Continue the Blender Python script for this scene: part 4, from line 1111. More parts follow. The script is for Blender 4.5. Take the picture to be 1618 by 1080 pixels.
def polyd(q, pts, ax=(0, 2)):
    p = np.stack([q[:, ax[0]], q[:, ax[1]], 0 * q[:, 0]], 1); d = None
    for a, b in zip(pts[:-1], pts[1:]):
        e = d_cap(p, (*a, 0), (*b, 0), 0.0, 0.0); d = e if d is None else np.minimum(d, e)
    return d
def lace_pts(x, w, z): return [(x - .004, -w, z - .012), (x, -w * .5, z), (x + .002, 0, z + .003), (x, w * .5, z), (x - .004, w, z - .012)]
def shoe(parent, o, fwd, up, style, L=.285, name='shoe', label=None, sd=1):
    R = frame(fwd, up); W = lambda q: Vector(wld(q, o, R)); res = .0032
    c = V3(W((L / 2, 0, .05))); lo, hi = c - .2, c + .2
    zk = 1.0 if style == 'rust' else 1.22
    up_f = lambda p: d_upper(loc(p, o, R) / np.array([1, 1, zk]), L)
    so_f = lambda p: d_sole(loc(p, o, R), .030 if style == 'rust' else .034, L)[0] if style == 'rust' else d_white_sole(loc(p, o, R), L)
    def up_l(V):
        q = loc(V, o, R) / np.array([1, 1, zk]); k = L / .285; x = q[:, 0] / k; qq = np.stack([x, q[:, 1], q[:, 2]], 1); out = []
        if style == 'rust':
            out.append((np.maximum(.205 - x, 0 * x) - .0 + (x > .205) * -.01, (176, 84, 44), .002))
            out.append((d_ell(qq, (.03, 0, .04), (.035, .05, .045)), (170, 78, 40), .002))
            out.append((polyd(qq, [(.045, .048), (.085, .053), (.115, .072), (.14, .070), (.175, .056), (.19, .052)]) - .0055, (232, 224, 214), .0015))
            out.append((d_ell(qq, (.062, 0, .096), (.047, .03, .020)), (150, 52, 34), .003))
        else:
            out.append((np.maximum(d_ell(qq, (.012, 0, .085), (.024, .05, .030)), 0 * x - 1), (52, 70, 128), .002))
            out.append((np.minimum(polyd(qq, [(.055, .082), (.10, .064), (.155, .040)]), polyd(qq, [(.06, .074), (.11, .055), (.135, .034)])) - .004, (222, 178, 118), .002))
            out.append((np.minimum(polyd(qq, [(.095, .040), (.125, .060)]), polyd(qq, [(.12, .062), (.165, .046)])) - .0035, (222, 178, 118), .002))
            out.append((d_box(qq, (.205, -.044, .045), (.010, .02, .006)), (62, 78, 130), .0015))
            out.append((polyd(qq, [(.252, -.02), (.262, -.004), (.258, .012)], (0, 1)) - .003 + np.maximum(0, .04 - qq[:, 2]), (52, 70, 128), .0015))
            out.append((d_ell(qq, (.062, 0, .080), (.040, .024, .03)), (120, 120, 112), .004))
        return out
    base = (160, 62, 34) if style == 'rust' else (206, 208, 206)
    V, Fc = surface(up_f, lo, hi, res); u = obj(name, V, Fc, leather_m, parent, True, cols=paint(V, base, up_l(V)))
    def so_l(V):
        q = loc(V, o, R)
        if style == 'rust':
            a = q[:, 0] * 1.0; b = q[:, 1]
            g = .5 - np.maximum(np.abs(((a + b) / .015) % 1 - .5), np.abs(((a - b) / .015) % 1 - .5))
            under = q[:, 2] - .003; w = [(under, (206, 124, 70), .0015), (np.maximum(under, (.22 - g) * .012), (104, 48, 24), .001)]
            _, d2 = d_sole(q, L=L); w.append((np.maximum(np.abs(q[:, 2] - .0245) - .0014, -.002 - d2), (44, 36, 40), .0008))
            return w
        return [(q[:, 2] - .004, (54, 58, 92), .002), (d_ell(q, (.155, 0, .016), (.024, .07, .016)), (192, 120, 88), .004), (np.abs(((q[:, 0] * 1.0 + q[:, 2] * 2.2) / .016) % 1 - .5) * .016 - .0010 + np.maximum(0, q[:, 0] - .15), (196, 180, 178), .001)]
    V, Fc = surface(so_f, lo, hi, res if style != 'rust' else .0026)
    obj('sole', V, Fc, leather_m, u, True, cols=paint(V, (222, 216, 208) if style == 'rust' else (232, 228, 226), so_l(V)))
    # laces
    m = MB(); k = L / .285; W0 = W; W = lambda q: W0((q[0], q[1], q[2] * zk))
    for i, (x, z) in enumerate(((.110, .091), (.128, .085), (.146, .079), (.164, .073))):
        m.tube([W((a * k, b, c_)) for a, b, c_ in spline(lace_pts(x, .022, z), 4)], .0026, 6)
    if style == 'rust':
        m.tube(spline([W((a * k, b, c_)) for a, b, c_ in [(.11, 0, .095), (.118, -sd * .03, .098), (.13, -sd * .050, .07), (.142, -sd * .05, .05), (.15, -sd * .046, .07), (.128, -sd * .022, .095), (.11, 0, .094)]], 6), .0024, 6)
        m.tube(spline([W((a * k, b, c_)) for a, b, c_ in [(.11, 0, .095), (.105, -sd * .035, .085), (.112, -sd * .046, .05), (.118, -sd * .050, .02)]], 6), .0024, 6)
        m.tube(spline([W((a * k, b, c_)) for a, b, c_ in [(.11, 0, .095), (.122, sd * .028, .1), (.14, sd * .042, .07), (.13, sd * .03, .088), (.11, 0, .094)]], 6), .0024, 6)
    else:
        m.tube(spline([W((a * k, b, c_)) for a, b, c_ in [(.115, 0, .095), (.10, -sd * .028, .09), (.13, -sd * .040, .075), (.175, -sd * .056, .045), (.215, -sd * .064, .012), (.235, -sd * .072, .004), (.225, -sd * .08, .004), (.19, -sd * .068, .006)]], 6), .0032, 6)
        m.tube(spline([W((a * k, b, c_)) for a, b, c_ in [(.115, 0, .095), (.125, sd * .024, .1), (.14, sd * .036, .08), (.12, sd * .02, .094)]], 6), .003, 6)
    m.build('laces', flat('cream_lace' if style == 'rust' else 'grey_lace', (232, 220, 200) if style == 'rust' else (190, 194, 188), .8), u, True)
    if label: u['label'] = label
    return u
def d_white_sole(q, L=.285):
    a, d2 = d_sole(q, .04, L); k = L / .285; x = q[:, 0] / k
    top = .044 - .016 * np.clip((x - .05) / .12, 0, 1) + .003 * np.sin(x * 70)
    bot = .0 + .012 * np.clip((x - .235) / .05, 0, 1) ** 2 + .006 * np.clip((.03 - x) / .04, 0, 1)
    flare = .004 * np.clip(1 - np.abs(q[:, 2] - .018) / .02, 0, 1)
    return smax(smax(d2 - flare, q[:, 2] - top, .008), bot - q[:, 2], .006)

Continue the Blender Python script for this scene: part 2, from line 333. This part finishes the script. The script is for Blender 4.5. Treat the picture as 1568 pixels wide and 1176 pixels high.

To be done
Output the records exactly, including every line.

Task result
Continue the Blender Python script for this scene: part 4, from line 1111. More parts follow. The script is for Blender 4.5. Take the picture to be 1618 by 1080 pixels.
def polyd(q, pts, ax=(0, 2)):
    p = np.stack([q[:, ax[0]], q[:, ax[1]], 0 * q[:, 0]], 1); d = None
    for a, b in zip(pts[:-1], pts[1:]):
        e = d_cap(p, (*a, 0), (*b, 0), 0.0, 0.0); d = e if d is None else np.minimum(d, e)
    return d
def lace_pts(x, w, z): return [(x - .004, -w, z - .012), (x, -w * .5, z), (x + .002, 0, z + .003), (x, w * .5, z), (x - .004, w, z - .012)]
def shoe(parent, o, fwd, up, style, L=.285, name='shoe', label=None, sd=1):
    R = frame(fwd, up); W = lambda q: Vector(wld(q, o, R)); res = .0032
    c = V3(W((L / 2, 0, .05))); lo, hi = c - .2, c + .2
    zk = 1.0 if style == 'rust' else 1.22
    up_f = lambda p: d_upper(loc(p, o, R) / np.array([1, 1, zk]), L)
    so_f = lambda p: d_sole(loc(p, o, R), .030 if style == 'rust' else .034, L)[0] if style == 'rust' else d_white_sole(loc(p, o, R), L)
    def up_l(V):
        q = loc(V, o, R) / np.array([1, 1, zk]); k = L / .285; x = q[:, 0] / k; qq = np.stack([x, q[:, 1], q[:, 2]], 1); out = []
        if style == 'rust':
            out.append((np.maximum(.205 - x, 0 * x) - .0 + (x > .205) * -.01, (176, 84, 44), .002))
            out.append((d_ell(qq, (.03, 0, .04), (.035, .05, .045)), (170, 78, 40), .002))
            out.append((polyd(qq, [(.045, .048), (.085, .053), (.115, .072), (.14, .070), (.175, .056), (.19, .052)]) - .0055, (232, 224, 214), .0015))
            out.append((d_ell(qq, (.062, 0, .096), (.047, .03, .020)), (150, 52, 34), .003))
        else:
            out.append((np.maximum(d_ell(qq, (.012, 0, .085), (.024, .05, .030)), 0 * x - 1), (52, 70, 128), .002))
            out.append((np.minimum(polyd(qq, [(.055, .082), (.10, .064), (.155, .040)]), polyd(qq, [(.06, .074), (.11, .055), (.135, .034)])) - .004, (222, 178, 118), .002))
            out.append((np.minimum(polyd(qq, [(.095, .040), (.125, .060)]), polyd(qq, [(.12, .062), (.165, .046)])) - .0035, (222, 178, 118), .002))
            out.append((d_box(qq, (.205, -.044, .045), (.010, .02, .006)), (62, 78, 130), .0015))
            out.append((polyd(qq, [(.252, -.02), (.262, -.004), (.258, .012)], (0, 1)) - .003 + np.maximum(0, .04 - qq[:, 2]), (52, 70, 128), .0015))
            out.append((d_ell(qq, (.062, 0, .080), (.040, .024, .03)), (120, 120, 112), .004))
        return out
    base = (160, 62, 34) if style == 'rust' else (206, 208, 206)
    V, Fc = surface(up_f, lo, hi, res); u = obj(name, V, Fc, leather_m, parent, True, cols=paint(V, base, up_l(V)))
    def so_l(V):
        q = loc(V, o, R)
        if style == 'rust':
            a = q[:, 0] * 1.0; b = q[:, 1]
            g = .5 - np.maximum(np.abs(((a + b) / .015) % 1 - .5), np.abs(((a - b) / .015) % 1 - .5))
            under = q[:, 2] - .003; w = [(under, (206, 124, 70), .0015), (np.maximum(under, (.22 - g) * .012), (104, 48, 24), .001)]
            _, d2 = d_sole(q, L=L); w.append((np.maximum(np.abs(q[:, 2] - .0245) - .0014, -.002 - d2), (44, 36, 40), .0008))
            return w
        return [(q[:, 2] - .004, (54, 58, 92), .002), (d_ell(q, (.155, 0, .016), (.024, .07, .016)), (192, 120, 88), .004), (np.abs(((q[:, 0] * 1.0 + q[:, 2] * 2.2) / .016) % 1 - .5) * .016 - .0010 + np.maximum(0, q[:, 0] - .15), (196, 180, 178), .001)]
    V, Fc = surface(so_f, lo, hi, res if style != 'rust' else .0026)
    obj('sole', V, Fc, leather_m, u, True, cols=paint(V, (222, 216, 208) if style == 'rust' else (232, 228, 226), so_l(V)))
    # laces
    m = MB(); k = L / .285; W0 = W; W = lambda q: W0((q[0], q[1], q[2] * zk))
    for i, (x, z) in enumerate(((.110, .091), (.128, .085), (.146, .079), (.164, .073))):
        m.tube([W((a * k, b, c_)) for a, b, c_ in spline(lace_pts(x, .022, z), 4)], .0026, 6)
    if style == 'rust':
        m.tube(spline([W((a * k, b, c_)) for a, b, c_ in [(.11, 0, .095), (.118, -sd * .03, .098), (.13, -sd * .050, .07), (.142, -sd * .05, .05), (.15, -sd * .046, .07), (.128, -sd * .022, .095), (.11, 0, .094)]], 6), .0024, 6)
        m.tube(spline([W((a * k, b, c_)) for a, b, c_ in [(.11, 0, .095), (.105, -sd * .035, .085), (.112, -sd * .046, .05), (.118, -sd * .050, .02)]], 6), .0024, 6)
        m.tube(spline([W((a * k, b, c_)) for a, b, c_ in [(.11, 0, .095), (.122, sd * .028, .1), (.14, sd * .042, .07), (.13, sd * .03, .088), (.11, 0, .094)]], 6), .0024, 6)
    else:
        m.tube(spline([W((a * k, b, c_)) for a, b, c_ in [(.115, 0, .095), (.10, -sd * .028, .09), (.13, -sd * .040, .075), (.175, -sd * .056, .045), (.215, -sd * .064, .012), (.235, -sd * .072, .004), (.225, -sd * .08, .004), (.19, -sd * .068, .006)]], 6), .0032, 6)
        m.tube(spline([W((a * k, b, c_)) for a, b, c_ in [(.115, 0, .095), (.125, sd * .024, .1), (.14, sd * .036, .08), (.12, sd * .02, .094)]], 6), .003, 6)
    m.build('laces', flat('cream_lace' if style == 'rust' else 'grey_lace', (232, 220, 200) if style == 'rust' else (190, 194, 188), .8), u, True)
    if label: u['label'] = label
    return u
def d_white_sole(q, L=.285):
    a, d2 = d_sole(q, .04, L); k = L / .285; x = q[:, 0] / k
    top = .044 - .016 * np.clip((x - .05) / .12, 0, 1) + .003 * np.sin(x * 70)
    bot = .0 + .012 * np.clip((x - .235) / .05, 0, 1) ** 2 + .006 * np.clip((.03 - x) / .04, 0, 1)
    flare = .004 * np.clip(1 - np.abs(q[:, 2] - .018) / .02, 0, 1)
    return smax(smax(d2 - flare, q[:, 2] - top, .008), bot - q[:, 2], .006)

Continue the Blender Python script for this scene: part 2, from line 333. This part finishes the script. The script is for Blender 4.5. Treat the picture as 1568 pixels wide and 1176 pixels high.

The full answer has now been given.